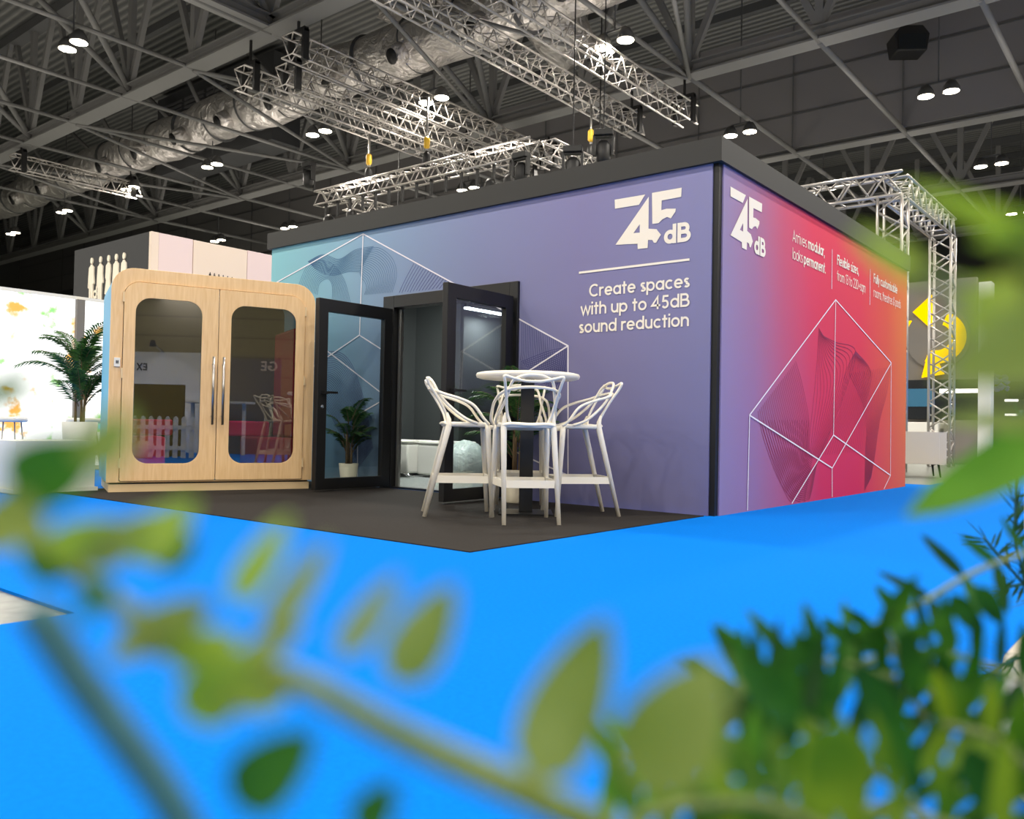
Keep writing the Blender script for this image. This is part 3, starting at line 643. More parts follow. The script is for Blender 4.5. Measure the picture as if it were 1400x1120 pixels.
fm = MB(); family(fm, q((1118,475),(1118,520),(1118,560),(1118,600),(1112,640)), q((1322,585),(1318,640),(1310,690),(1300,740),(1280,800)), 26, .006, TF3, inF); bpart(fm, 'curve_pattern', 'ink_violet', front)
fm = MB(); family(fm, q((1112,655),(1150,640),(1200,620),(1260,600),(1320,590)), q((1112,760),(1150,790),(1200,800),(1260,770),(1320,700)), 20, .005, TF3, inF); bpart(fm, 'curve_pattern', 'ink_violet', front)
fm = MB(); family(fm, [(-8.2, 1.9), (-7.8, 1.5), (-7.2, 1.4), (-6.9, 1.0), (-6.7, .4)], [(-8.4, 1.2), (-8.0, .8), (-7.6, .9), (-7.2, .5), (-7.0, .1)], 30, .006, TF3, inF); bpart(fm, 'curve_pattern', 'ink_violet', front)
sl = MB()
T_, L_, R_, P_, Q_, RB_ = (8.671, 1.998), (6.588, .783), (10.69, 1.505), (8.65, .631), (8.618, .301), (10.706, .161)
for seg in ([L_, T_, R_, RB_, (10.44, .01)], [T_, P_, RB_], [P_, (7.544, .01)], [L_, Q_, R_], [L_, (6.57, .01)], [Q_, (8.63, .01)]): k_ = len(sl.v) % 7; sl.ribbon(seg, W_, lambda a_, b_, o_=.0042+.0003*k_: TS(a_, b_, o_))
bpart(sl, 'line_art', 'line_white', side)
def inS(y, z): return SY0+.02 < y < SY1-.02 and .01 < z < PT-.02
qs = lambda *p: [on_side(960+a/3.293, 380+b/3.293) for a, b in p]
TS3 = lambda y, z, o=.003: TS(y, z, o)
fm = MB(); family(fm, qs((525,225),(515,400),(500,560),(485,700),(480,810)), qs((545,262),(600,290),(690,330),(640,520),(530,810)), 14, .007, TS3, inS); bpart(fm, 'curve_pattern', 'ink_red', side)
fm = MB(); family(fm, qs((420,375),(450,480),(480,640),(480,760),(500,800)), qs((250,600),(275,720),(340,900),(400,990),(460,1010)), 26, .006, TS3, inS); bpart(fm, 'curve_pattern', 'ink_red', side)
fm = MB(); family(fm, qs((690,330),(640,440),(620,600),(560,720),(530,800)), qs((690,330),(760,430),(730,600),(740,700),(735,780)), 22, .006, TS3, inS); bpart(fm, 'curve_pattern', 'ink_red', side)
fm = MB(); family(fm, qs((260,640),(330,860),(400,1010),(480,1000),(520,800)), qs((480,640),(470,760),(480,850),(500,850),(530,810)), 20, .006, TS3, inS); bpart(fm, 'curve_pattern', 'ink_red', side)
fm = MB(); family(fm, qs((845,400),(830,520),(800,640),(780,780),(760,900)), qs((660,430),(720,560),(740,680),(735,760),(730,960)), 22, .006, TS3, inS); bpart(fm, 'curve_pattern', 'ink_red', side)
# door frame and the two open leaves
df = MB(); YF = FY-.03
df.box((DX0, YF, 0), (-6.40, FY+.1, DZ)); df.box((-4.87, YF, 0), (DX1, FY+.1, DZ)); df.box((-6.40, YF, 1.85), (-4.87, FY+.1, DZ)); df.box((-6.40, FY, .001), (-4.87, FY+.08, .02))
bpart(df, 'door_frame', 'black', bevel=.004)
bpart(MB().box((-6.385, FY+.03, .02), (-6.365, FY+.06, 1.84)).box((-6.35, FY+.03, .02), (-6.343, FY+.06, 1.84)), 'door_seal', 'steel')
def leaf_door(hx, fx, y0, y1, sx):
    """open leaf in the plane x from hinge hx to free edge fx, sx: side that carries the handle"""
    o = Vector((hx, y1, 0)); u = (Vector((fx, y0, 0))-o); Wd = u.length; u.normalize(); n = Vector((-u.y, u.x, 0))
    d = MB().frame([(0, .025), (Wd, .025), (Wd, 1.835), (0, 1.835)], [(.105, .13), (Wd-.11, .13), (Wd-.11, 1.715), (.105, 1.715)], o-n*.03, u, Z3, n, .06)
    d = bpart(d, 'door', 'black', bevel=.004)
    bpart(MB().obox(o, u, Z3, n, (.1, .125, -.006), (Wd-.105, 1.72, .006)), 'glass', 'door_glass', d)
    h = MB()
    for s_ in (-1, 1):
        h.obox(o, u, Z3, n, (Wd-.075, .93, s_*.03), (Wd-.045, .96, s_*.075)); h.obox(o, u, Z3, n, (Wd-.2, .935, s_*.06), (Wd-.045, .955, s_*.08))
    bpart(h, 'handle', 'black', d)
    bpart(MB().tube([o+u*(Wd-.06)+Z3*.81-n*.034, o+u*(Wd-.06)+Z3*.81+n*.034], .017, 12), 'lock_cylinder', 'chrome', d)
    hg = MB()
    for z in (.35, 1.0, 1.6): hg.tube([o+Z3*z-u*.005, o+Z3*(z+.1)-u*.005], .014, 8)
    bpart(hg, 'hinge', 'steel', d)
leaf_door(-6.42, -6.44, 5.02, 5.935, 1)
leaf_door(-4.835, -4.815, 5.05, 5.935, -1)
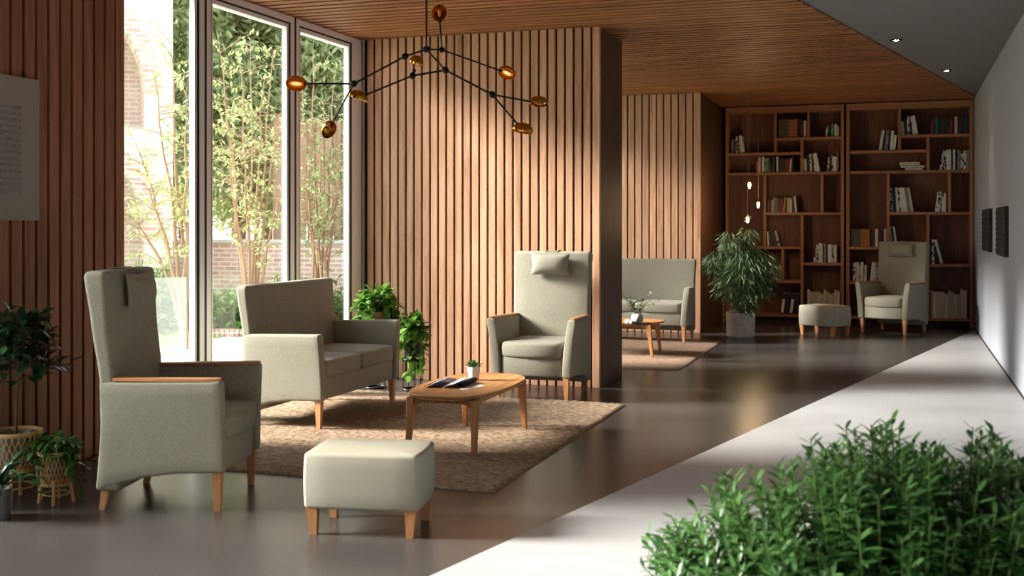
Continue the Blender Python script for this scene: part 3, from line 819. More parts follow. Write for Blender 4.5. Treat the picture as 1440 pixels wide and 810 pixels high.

· · · ·

→ **WHAT IS EXPECTED**
Pictures in the records above should not be copied. Repeat everything else exactly.

→ **FULL RESPONSE**
Keep writing the Blender script for this image. This is part 3, starting at line 643. More parts follow. The script is for Blender 4.5. Measure the picture as if it were 1400x1120 pixels.
fm = MB(); family(fm, q((1118,475),(1118,520),(1118,560),(1118,600),(1112,640)), q((1322,585),(1318,640),(1310,690),(1300,740),(1280,800)), 26, .006, TF3, inF); bpart(fm, 'curve_pattern', 'ink_violet', front)
fm = MB(); family(fm, q((1112,655),(1150,640),(1200,620),(1260,600),(1320,590)), q((1112,760),(1150,790),(1200,800),(1260,770),(1320,700)), 20, .005, TF3, inF); bpart(fm, 'curve_pattern', 'ink_violet', front)
fm = MB(); family(fm, [(-8.2, 1.9), (-7.8, 1.5), (-7.2, 1.4), (-6.9, 1.0), (-6.7, .4)], [(-8.4, 1.2), (-8.0, .8), (-7.6, .9), (-7.2, .5), (-7.0, .1)], 30, .006, TF3, inF); bpart(fm, 'curve_pattern', 'ink_violet', front)
sl = MB()
T_, L_, R_, P_, Q_, RB_ = (8.671, 1.998), (6.588, .783), (10.69, 1.505), (8.65, .631), (8.618, .301), (10.706, .161)
for seg in ([L_, T_, R_, RB_, (10.44, .01)], [T_, P_, RB_], [P_, (7.544, .01)], [L_, Q_, R_], [L_, (6.57, .01)], [Q_, (8.63, .01)]): k_ = len(sl.v) % 7; sl.ribbon(seg, W_, lambda a_, b_, o_=.0042+.0003*k_: TS(a_, b_, o_))
bpart(sl, 'line_art', 'line_white', side)
def inS(y, z): return SY0+.02 < y < SY1-.02 and .01 < z < PT-.02
qs = lambda *p: [on_side(960+a/3.293, 380+b/3.293) for a, b in p]
TS3 = lambda y, z, o=.003: TS(y, z, o)
fm = MB(); family(fm, qs((525,225),(515,400),(500,560),(485,700),(480,810)), qs((545,262),(600,290),(690,330),(640,520),(530,810)), 14, .007, TS3, inS); bpart(fm, 'curve_pattern', 'ink_red', side)
fm = MB(); family(fm, qs((420,375),(450,480),(480,640),(480,760),(500,800)), qs((250,600),(275,720),(340,900),(400,990),(460,1010)), 26, .006, TS3, inS); bpart(fm, 'curve_pattern', 'ink_red', side)
fm = MB(); family(fm, qs((690,330),(640,440),(620,600),(560,720),(530,800)), qs((690,330),(760,430),(730,600),(740,700),(735,780)), 22, .006, TS3, inS); bpart(fm, 'curve_pattern', 'ink_red', side)
fm = MB(); family(fm, qs((260,640),(330,860),(400,1010),(480,1000),(520,800)), qs((480,640),(470,760),(480,850),(500,850),(530,810)), 20, .006, TS3, inS); bpart(fm, 'curve_pattern', 'ink_red', side)
fm = MB(); family(fm, qs((845,400),(830,520),(800,640),(780,780),(760,900)), qs((660,430),(720,560),(740,680),(735,760),(730,960)), 22, .006, TS3, inS); bpart(fm, 'curve_pattern', 'ink_red', side)
# door frame and the two open leaves
df = MB(); YF = FY-.03
df.box((DX0, YF, 0), (-6.40, FY+.1, DZ)); df.box((-4.87, YF, 0), (DX1, FY+.1, DZ)); df.box((-6.40, YF, 1.85), (-4.87, FY+.1, DZ)); df.box((-6.40, FY, .001), (-4.87, FY+.08, .02))
bpart(df, 'door_frame', 'black', bevel=.004)
bpart(MB().box((-6.385, FY+.03, .02), (-6.365, FY+.06, 1.84)).box((-6.35, FY+.03, .02), (-6.343, FY+.06, 1.84)), 'door_seal', 'steel')
def leaf_door(hx, fx, y0, y1, sx):
    """open leaf in the plane x from hinge hx to free edge fx, sx: side that carries the handle"""
    o = Vector((hx, y1, 0)); u = (Vector((fx, y0, 0))-o); Wd = u.length; u.normalize(); n = Vector((-u.y, u.x, 0))
    d = MB().frame([(0, .025), (Wd, .025), (Wd, 1.835), (0, 1.835)], [(.105, .13), (Wd-.11, .13), (Wd-.11, 1.715), (.105, 1.715)], o-n*.03, u, Z3, n, .06)
    d = bpart(d, 'door', 'black', bevel=.004)
    bpart(MB().obox(o, u, Z3, n, (.1, .125, -.006), (Wd-.105, 1.72, .006)), 'glass', 'door_glass', d)
    h = MB()
    for s_ in (-1, 1):
        h.obox(o, u, Z3, n, (Wd-.075, .93, s_*.03), (Wd-.045, .96, s_*.075)); h.obox(o, u, Z3, n, (Wd-.2, .935, s_*.06), (Wd-.045, .955, s_*.08))
    bpart(h, 'handle', 'black', d)
    bpart(MB().tube([o+u*(Wd-.06)+Z3*.81-n*.034, o+u*(Wd-.06)+Z3*.81+n*.034], .017, 12), 'lock_cylinder', 'chrome', d)
    hg = MB()
    for z in (.35, 1.0, 1.6): hg.tube([o+Z3*z-u*.005, o+Z3*(z+.1)-u*.005], .014, 8)
    bpart(hg, 'hinge', 'steel', d)
leaf_door(-6.42, -6.44, 5.02, 5.935, 1)
leaf_door(-4.835, -4.815, 5.05, 5.935, -1)
Continue the Blender Python script for this scene: part 3, from line 819. More parts follow. Write for Blender 4.5. Treat the picture as 1440 pixels wide and 810 pixels high.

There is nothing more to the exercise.